My new book is nearing the end of the editing process and is headed to the design agency. It should be released by middle of September.
Here’s a synopsis:
“Never before have people had such a broad choice of occupations – and the opportunity to try on so many employment hats over the course of a career. Never before have so many technologies converged that are making jobs safer, smarter, speedier, more interesting and more compelling.
And yet… while it should be a Golden Era for the workplace, there is extreme pessimism in many quarters about dystopian futures due to the supposed job-killing impact of an array of automation technologies: robots, drones, autonomous vehicles, white collar bots, 3-D printing, and many more.
Meanwhile, the job economy is dysfunctional, with millions of unfilled employment vacancies combined with a restless, fearful, even angry workforce.
Tackling this complex weave of forces, Mirchandani blends several distinct voices in this book – the innovation enthusiast, the industrial historian, and the policy analyst. Assembling a vast collection of voices, examples, and perspectives , he catalogs in detail over 50 jobs that are being transformed by technologies – spanning the gamut from handsomely compensated basketball players to much more modest garbage collectors.
He next turns historian and looks at automation over decades - in the grocery industry, in the automobile industry, in public accounting, in the US Postal Service among other sectors.

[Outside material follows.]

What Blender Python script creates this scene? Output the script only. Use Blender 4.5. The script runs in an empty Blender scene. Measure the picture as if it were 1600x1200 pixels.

He finds "evolution, not revolution" and uses that to confront the pessimism about jobs coming out of academia and politicians.
With his analyst hat he looks at how employers, regulators, unions, and workers have all confused the labor economy. He concludes we should not be worried about machines. We should be far more worried about man-made damage.
The end result is an optimistic read on the changing nature of work, a celebration of outstanding workers, and the machines which are making them even better.”
As with previous books, I will excerpting from the book on this and the New Florence blogs over the next several weeks.
Several readers told me they liked the format of my last book. They found it ideal for a cross-country or cross-ocean plane ride. This book is similarly fast paced. Hope you enjoy, but more importantly, I hope it helps you offset the doom and gloom that surrounds us.